The Powerful Police Scenes of Get Out

SPOILER ALERT: This post will discuss the end of this movie including its essential twist and various plot points, so if you have not yet seen the remarkable film, please see it before reading.

Get Out illustrates the struggle of African Americans in current society in a myriad of ways, from blatant racism to nuanced – yet significant – indications of discriminatory bias. Chris, the main character and a black man, is dating Rose, a white female with a completely white family, and Rose decides to bring Chris home for the weekend to finally meet her family. They drive together to Rose’s family’s isolated home where Chris feels the underlying racist tension from the beginning. Ultimately, Chris figures out that he is the victim of a plot by the family to use Rose or her brother to bring African Americans to the house so that their consciousness can be reduced to the “sunken place” and replaced with a dying white person’s consciousness. Although this plot itself does not focus on policing of African Americans, two key scenes do.
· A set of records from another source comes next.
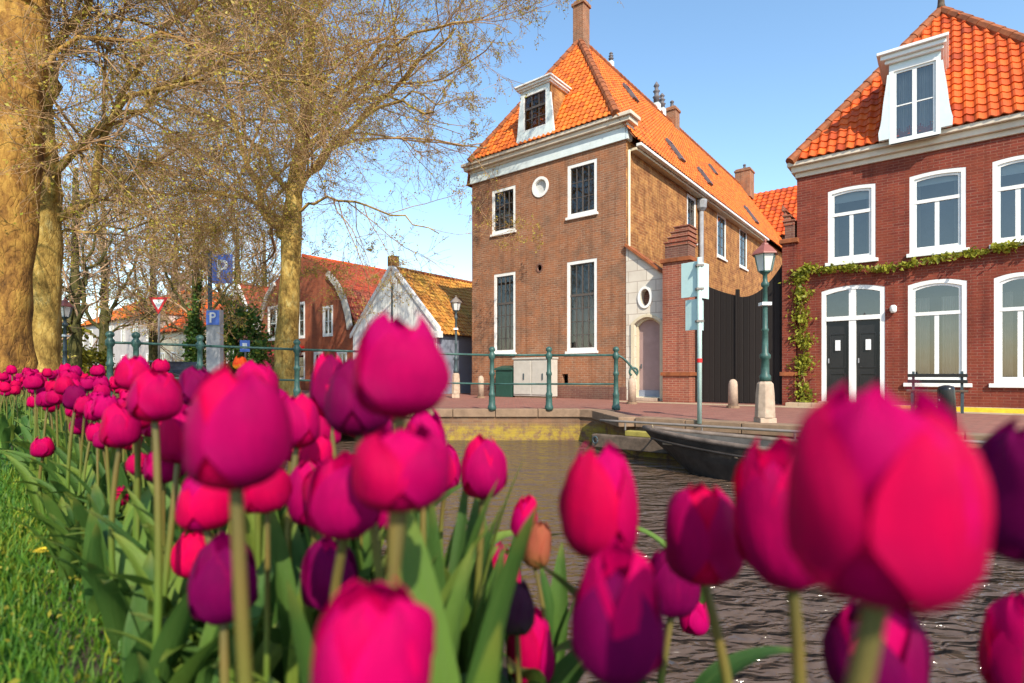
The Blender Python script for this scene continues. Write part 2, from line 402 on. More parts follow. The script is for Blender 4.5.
def petalmat(name, c, dark, trans=0.36):
    def fn(m, s, v, uv):
        mp = m.n('ShaderNodeMapping'); mp.inputs['Scale'].default_value = (30, 1.3, 1); m.l(uv, mp.inputs[0])
        st = m.noise(1.0, 5, 0.7, mp.outputs[0], 0.3)
        rnd = m.n('ShaderNodeObjectInfo')
        c1 = m.mix(m.ramp(st, [(0.35, 0.0), (0.7, 1.0)]), c, tuple(0.6 * x + 0.4 * y for x, y in zip(c, dark)))
        edge = m.ramp(m.math('ABSOLUTE', m.math('SUBTRACT', s, 0.5)), [(0.40, 0.0), (0.5, 0.35)])
        c1 = m.mix(edge, c1, tuple(min(1, x * 1.25) for x in c))
        blot = m.ramp(m.noise(3.5, 3, 0.6, uv), [(0.5, 0.0), (0.75, 0.35)]); c1 = m.mix(blot, c1, dark)
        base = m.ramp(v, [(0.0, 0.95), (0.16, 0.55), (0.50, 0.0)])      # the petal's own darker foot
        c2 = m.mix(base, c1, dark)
        hs = m.n('ShaderNodeHueSaturation'); hs.inputs['Saturation'].default_value = 1.0
        m.l(m.math('ADD', 0.488, m.math('MULTIPLY', rnd.outputs['Random'], 0.024)), hs.inputs['Hue'])
        m.l(m.math('ADD', 0.82, m.math('MULTIPLY', rnd.outputs['Random'], 0.36)), hs.inputs['Value'])
        m.l(c2, hs.inputs['Color'])
        m.col(hs.outputs[0]); m.set(0.55, 0.07)
        m.b.inputs['Sheen Weight'].default_value = 0.0
        m.bump(st, 0.45, 0.004)
        tl = m.n('ShaderNodeBsdfTranslucent'); m.l(hs.outputs[0], tl.inputs[0])
        mx = m.n('ShaderNodeMixShader'); mx.inputs[0].default_value = trans
        m.l(m.b.outputs[0], mx.inputs[1]); m.l(tl.outputs[0], mx.inputs[2]); m.l(mx.outputs[0], m.out.inputs[0])
    return uvmat(name, fn)
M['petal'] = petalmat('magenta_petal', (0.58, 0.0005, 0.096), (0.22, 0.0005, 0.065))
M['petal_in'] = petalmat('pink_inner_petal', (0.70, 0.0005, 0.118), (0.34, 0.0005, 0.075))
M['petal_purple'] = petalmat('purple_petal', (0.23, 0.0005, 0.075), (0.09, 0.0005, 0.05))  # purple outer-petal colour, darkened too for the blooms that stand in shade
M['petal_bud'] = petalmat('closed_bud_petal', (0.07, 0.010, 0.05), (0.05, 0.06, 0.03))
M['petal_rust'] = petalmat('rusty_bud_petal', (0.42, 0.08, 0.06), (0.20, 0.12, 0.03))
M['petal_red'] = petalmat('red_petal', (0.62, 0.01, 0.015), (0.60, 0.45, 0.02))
def stemf(m, s, v, uv):
    m.col(m.ramp(v, [(0.0, (0.05, 0.13, 0.015)), (0.45, (0.09, 0.15, 0.02)), (0.85, (0.14, 0.10, 0.025)), (1.0, (0.09, 0.08, 0.025))])); m.set(0.5, 0.3)
M['stem'] = uvmat('tulip_stem', stemf)
def leaff(m, s, v, uv):
    mp = m.n('ShaderNodeMapping'); mp.inputs['Scale'].default_value = (24, 1.0, 1); m.l(uv, mp.inputs[0])
    st = m.noise(1.0, 4, 0.7, mp.outputs[0]); rnd = m.n('ShaderNodeObjectInfo')
    c = m.ramp(rnd.outputs['Random'], [(0.0, (0.015, 0.075, 0.015)), (0.45, (0.06, 0.14, 0.025)), (0.8, (0.14, 0.24, 0.03)), (1.0, (0.25, 0.30, 0.04))])
    c = m.mix(m.ramp(st, [(0.35, 0.0), (0.7, 0.8)]), c, (0.10, 0.17, 0.04))
    c = m.mix(m.ramp(v, [(0.85, 0.0), (1.0, 0.6)]), c, (0.26, 0.26, 0.05))
    m.col(c); m.set(0.42, 0.22); m.bump(st, 0.5, 0.005)
    tl = m.n('ShaderNodeBsdfTranslucent'); m.l(c, tl.inputs[0])
    mx = m.n('ShaderNodeMixShader'); mx.inputs[0].default_value = 0.25
    m.l(m.b.outputs[0], mx.inputs[1]); m.l(tl.outputs[0], mx.inputs[2]); m.l(mx.outputs[0], m.out.inputs[0])
M['tulip_leaf'] = uvmat('tulip_leaf', leaff)

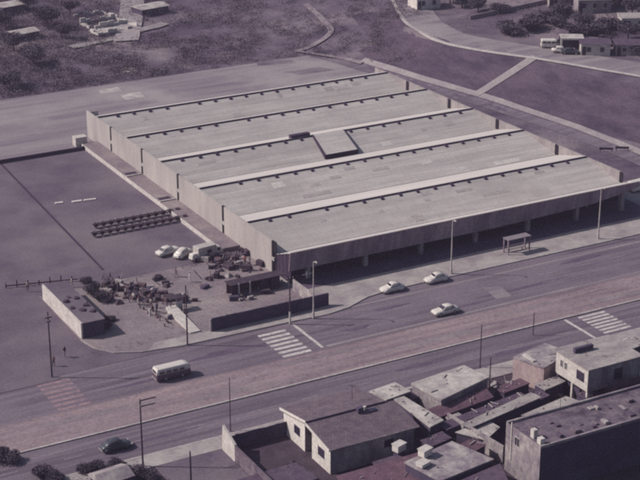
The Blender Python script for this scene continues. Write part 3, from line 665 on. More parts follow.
me = bpy.data.meshes.new('scrub'); me.from_pydata(v, [], f); me.materials.append(scrubleaf_m); o = place('scrub', me); o['kind'] = 'stuff'
o['label'] = 'dry scrub and weeds covering the hillside'; o['category'] = 'scrub'

# ------------------------------------------------------------------ yard: walls, shed, people, junk
t = thing('long_shed', 'long low shed with pale side wall at the left edge of the yard', 'shed', (75.0, 211.3, 0))
B('side_wall', pale_m, t, -1.9, -1.65, -8.1, 8.1, 0, 2.62); B('walls', darkwall_m, t, -1.64, 1.7, -8.0, 8.0, 0, 2.45)
rr = B('roof', lot_m, t, -1.64, 1.85, -8.1, 8.1, 2.451, 2.56)
for k in range(12): MB().box(-.4, .4, -.3, .3, 0, R.uniform(.1, .35)).build('rubble', R.choice((junk_m, lot_m, dirtyard_m)), rr, (R.uniform(-1, 1.4), R.uniform(-7.5, 3), 2.561), R.random() * 3, bevel=.05)
bw = thing('boundary_wall', 'dark grey boundary wall along the front of the dirt yard', 'wall', (99.3, 196.6, 0))
k = -8.6; i = 0
while k < 9.0:
    B('wall_panel', darkwall_m, bw, k, k + 1.96, -.1, .1, .05, 2.15 + R.uniform(-.03, .03)); B('pier', darkwall_m, bw, k + 1.97, k + 2.15, -.16, .16, .05, 2.1); k += 2.16
B('end_pier', grey_m, bw, -8.85, -8.62, -.16, .16, .05, 2.1)
B('return_wall', grey_m, bw, 8.75, 8.95, .17, 7.5, .05, 2.0)
tag(MB().hexa([(87.6, 197.3, .13), (89.2, 197.3, .13), (89.2, 206, .13), (87.6, 206, .13)], [(87.6, 197.3, .3), (89.2, 197.3, .3), (89.2, 206, 1.0), (87.6, 206, 1.0)]).build('ramp', pale_m), 'narrow pale ramp left of the boundary wall', 'ramp')
a = G(231, 297, .13); t = thing('shed', 'low dark shed with two pale posts inside the dirt yard', 'shed', (a.x + 4.6, a.y + 1.2, .13))
B('roof', junk_m, t, -4.8, 4.6, -1.5, .6, 1.9, 2.0)
B('rear_wall', rust_m, t, -4.6, 4.4, .3, .45, 0, 1.89); B('end_wall', junk_m, t, 2.9, 3.05, -1.2, .29, 0, 1.89)
for x in (-3.4, -1.5): MB().hexa([(x - .16, -1.62, 0), (x + .16, -1.62, 0), (x + .16, -1.54, 0), (x - .16, -1.54, 0)], [(x - .07, -1.62, 2.15), (x + .07, -1.62, 2.15), (x + .07, -1.54, 2.15), (x - .07, -1.54, 2.15)]).build('post', pale_m, t)
for x in (-4.6, 0.3, 2.2): B('front_board', junk_m, t, x, x + 1.5, -1.45, -1.38, 0, 1.85)
# market stand with two posts (left)
a = G(172, 312, .13); t = thing('stall', 'dark topped stall with pale front panel in the yard', 'stall', (a.x + .8, a.y + .6, .13))
B('canopy', junk_m, t, -1.1, 1.3, -.8, .8, 2.0, 2.12)
for x in (-1.0, 1.2):
    for y in (-.7, .7): B('post', wood_m, t, x - .05, x + .05, y - .05, y + .05, 0, 2.0)
B('front_panel', pale_m, t, -.2, .9, -.78, -.72, .05, 1.6)
def heap(px, py, n, spread, label, seed, mats=(junk_m, junk_m, rust_m, wood_m, darkwall_m, dirtyard_m, grey_m)):
    g = G(px, py, .13); r = random.Random(seed); t = thing('junk_heap', label, 'heap', g)
    for k in range(n):
        x, y = r.gauss(0, spread), r.gauss(0, spread * .7); s = r.uniform(.25, .8); kind = r.random()
        if kind < .55: o = MB().box(-s, s, -s * .5, s * .5, 0, s * r.uniform(.6, 1.4)).build('crate', r.choice(mats), t, (x, y, 0), r.random() * 3, bevel=.04)
        elif kind < .8:
            o = MB().hexa([(-s, -s, 0), (s, -s, 0), (s, s, 0), (-s, s, 0)], [(-s * .2, -s * .3, s), (s * .3, -s * .2, s * .9), (s * .2, s * .3, s), (-s * .3, s * .2, s * .8)]).build('bundle', r.choice(mats), t, (x, y, 0), r.random() * 3, bevel=.08)
        else: o = MB().tube((0, 0, .05), (r.uniform(-1, 1), .6, r.uniform(.5, 1.5)), .07, .05, 6).build('stake', r.choice(mats), t, (x, y, 0), 0)
heap(234, 259, 44, 2.0, 'heap of dark scrap and crates against the hall wall', 3)
heap(220, 264, 26, 1.7, 'smaller heap of scrap left of the large one', 4)
heap(266, 287, 18, 1.3, 'rubbish heap at the right end of the low shed', 5)
heap(120, 292, 12, 1.6, 'dark heap of bundles in the crowded part of the yard', 6)
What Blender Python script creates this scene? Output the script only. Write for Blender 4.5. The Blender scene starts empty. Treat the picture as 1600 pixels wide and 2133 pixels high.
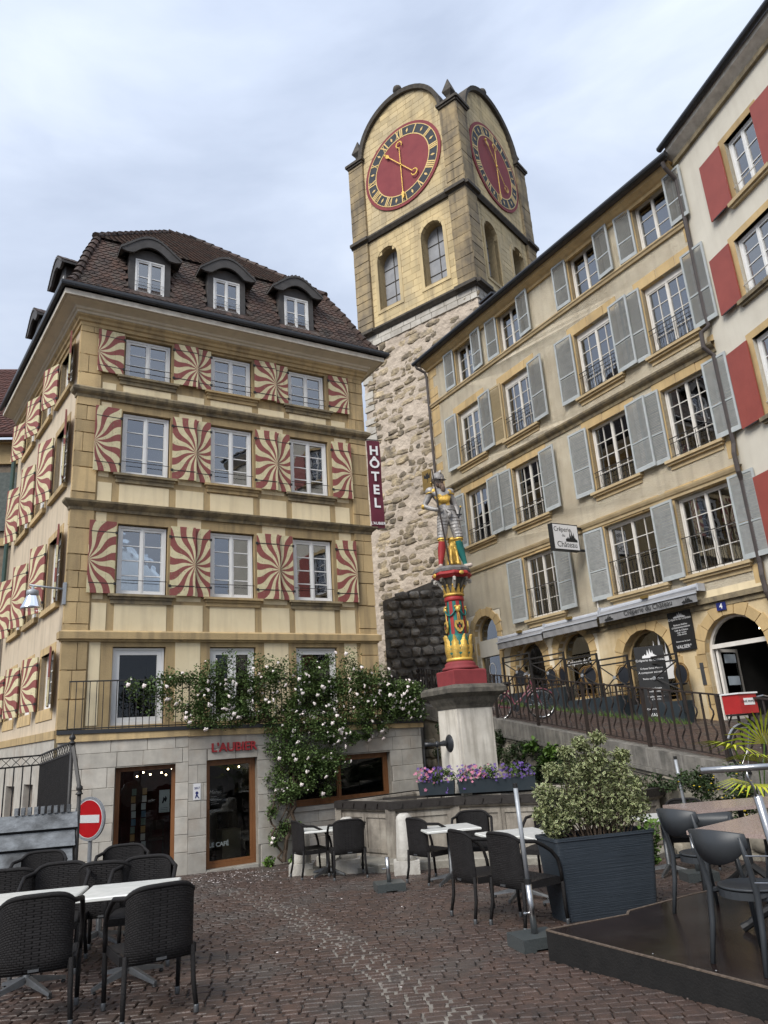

First, on the way to Rose’s house, Chris and Rose hit a deer and end up confronting a police officer. Even though Chris has obviously not committed any crime or any wrongdoing, the police officer still asks for his identification as if he had. Chris reluctantly begins to comply with the officer’s request but Rose interjects and defends the blatantly unjust practice. This scene shows bias toward African Americans in two ways. To the audience, the officer’s request for identification is ridiculous and demonstrates a bias toward Chris that he is suspicious only because of his race. By portraying the officer as nonchalant in asking for the identification, the film critiques the normalcy that such a practice holds – it has become common to suspect an African American of wrongdoing simply because of race. Rose’s argument for Chris shows a subtler bias: she only interjects to avoid a paper trail connecting the two as she plans to carry out the family’s plot seamlessly. This heinous intention serves to warn the audience to not take a white person’s actions at consequential value because his/her intentions could be ill-intentioned.

Second, at the end of the movie, a police car arrives as Chris has escaped from the house and has killed the entire family except for Rose. Rose had a gun but Chris overpowered her, took it, and proceeded to nearly strangle her with the gun by his side. The police car arrives as Chris lies on top of Rose and blood is everywhere, and Chris immediately stands and puts his hand up while Rose hoarsely pleads for the officer’s help. Even though the officer ended up being Chris’s friend rescuing him, the audience still believes that Chris will be arrested for attempting to murder Rose. This belief demonstrates bias by showing that even when Rose was the clear oppressor and Chris merely acting to save his own life, the police officer would much more likely believe Rose’s story to Chris’s. Presumably, the officer would not even investigate the house to find evidence to attempt to prove Chris’s truthful story. If the bias did not exist, the two stories would be held at equal weight and an honest, impartial investigation would ensue. Had that been a real officer to end Get Out, such would not have likely been the case.